Judge Shuts Down NBC Hockey Analyst Who Claimed He Was Fired For Being A Straight Man
670 The Score/YouTube

Jeremy Roenick, former NHL player and NBC sports commentator, has lost his case against NBC Sports for wrongful termination when a New York State Federal Judge failed to buy his excuse that he was fired for being a "heterosexual man."

Roenick was suspended in 2019 after making a joke about a threesome with a coworker, violating a "morals clause" of his contract. He was terminated shortly thereafter.







Roenick sued several NBC Sports affiliates, including its parent company, Comcast, for what he claimed was "gender and sexual orientation discrimination" because the comment that got him fired involved heterosexual sex.
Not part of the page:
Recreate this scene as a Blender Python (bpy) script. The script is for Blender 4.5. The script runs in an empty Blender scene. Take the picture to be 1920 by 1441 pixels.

NBC Sports and Comcast immediately moved to dismiss all claims against them, which was granted in part by U.S. District Judge John P. Cronan.






Part of Roenick's preponderance of evidence involved fictional judges played by Elizabeth Banks and John Michael Higgins in conversation with Tara Lipinksi and Johnny Weir that contained sexual humor, but the judge said that there was no "comparable seriousness" between his situation and the staged comedic situation.

"A comparison of the two incidents shows that Roenick's behavior was categorically different. Lipinski and Weir participated in a skit for NBC that included jokes about the term 'camel toe' and an '[o]ffice romance' between 'besties.'"
"Roenick, on the other hand, used his 'free time' outside of his role at NBC to tell the hosts of a Barstool Sports podcast that he 'jokingly implied' to fellow vacationers that he had sex simultaneously with his NBC co-worker, [Kathryn] Tappen, and his wife on multiple occasions."
"Simply put, neither Lipinski nor Weir joked about having sex with a co-worker. Roenick did."






Several parts of Roenick's lawsuit still stand, but none of them hinge on discrimination against straight people.